Choreographers: Paul Blackman and Christine Gouzelis
Music: Wim Mertens, Corrina Steel, Johnny Greenwood, Ben Frost, Iggy Pop
Costume: Xinyu Zhang and Catherine Garden

Purgatory: Nothing 2 Say
Choreographer: David Lloyd
Music: Jon Hopkins, Antony Partos, Alberto Iglesias, Joe Cocker, Fennesz, Nils Frahm, David Lynch and Neville Marriner
Costume: Maisie Todd and Rebecca Jempson

Tomorrow
Choreographer: Jasmin Vardimon
Music: John Fahey, Sparklehorse, Brian Eno, Sir George Solti, Viktor Braun & Wiener Philharmoniker after Wagner, Deathprod, Berliner Philharmoniker after Mozart, Spiderbait
Costume: Rebecca Jempson after Danute Dainiene and Mariya Kohchieva

 

Sadler’s Wells Associate Artist, Jasmin Vardimon, ‘handpicked’ the eleven young, female dancers for this triple bill. The choreographers of the first piece are two former dancers of her company. The choreographer of the second is a current member. The third is a weaving together of sections from Vardimon’s own past work. It is not surprising, then, that there are similarities between the three. All eleven dancers appear, loose-haired, in each one. They crawl across the floor, leap from a crouching position, scuttle sideways in tightly knit groups. Yet each work makes use of such movement in different ways, and adds movement of its own to individual and varying effect.

Vohlfs, choreographed by Paul Blackman and Christine Gouzelis, shows the dancers moving as a pack. Its bleak and violent start has one of them being ripped to shreds (literally) by the others to the accompaniment of howling wind. This same dancer, though, appears to be reborn as a leader. She then commands through growls and grunts until her leadership is successfully challenged by another dancer. In its almost architectural staging of the group as antagonist to the individual, the piece often resembles photographs of early dances by Martha Graham and Doris Humphrey. There are also possible references to Nijinska’s ‘Les Noces’ of 1923. Their hands and arms forming complex patterns, the dancers arrange themselves in pyramid-shaped tableaux around their new leader. The stark, dog-eat-dog tone of the piece is maintained convincingly throughout.

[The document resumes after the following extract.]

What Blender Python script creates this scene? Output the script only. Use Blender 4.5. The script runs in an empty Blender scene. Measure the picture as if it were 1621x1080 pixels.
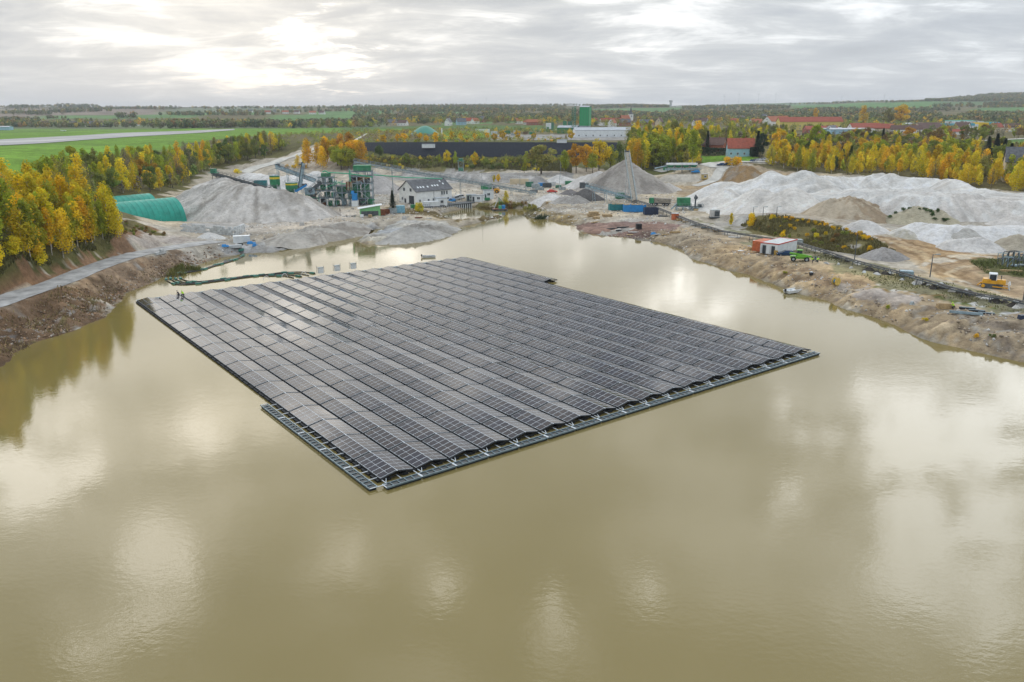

The tone of Purgatory: Nothing 2 Say, choreographed by David Lloyd, is less certain. As well as movement, it includes both the spoken and the written word. Holding a microphone, one dancer explains what Purgatory is, and holds up placards on which the titles of sections charting one woman’s journey through the place are printed. When she does this, movement often comes to a halt. It is interesting to see the devil presented as a woman, but overall the piece has a rather jerky feel. Even so, it ends on a note of dramatic tension, and one that is expressed through movement alone.

Tomorrow, choreographed by Jasmin Vardimon herself, starts with a prologue in which a woman in a white, though bloodstained, dress walks towards the audience cradling white feathers in her folded arms. (Isadora Duncan, to whom this might be a reference, did the same, without the blood and with rose petals in her cupped hands.) The feathers fall to the floor to become the stage decoration for the remainder of the piece. The woman disappears as the other dancers, in grey jumpsuits, scuttle on from the wings. Once started, their movement never stops. It is almost perpetual when two of the dancers try to haul their companions to the back of the stage as they move ceaselessly, with outstretched arms, closed eyes and smiling faces, towards the front. The piece is a celebration of movement, the movement of women in particular. With their loose hair flying as they first bend then throw back their heads, the dancers end turning on the spot and giving cries of apparent delight in what Jane Austen called ‘the felicities of rapid motion’. JV2 is an initiative aimed at ‘engaging with young audiences’. ‘Tomorrow’ certainly did that with its young, and not so young, audience at The Place.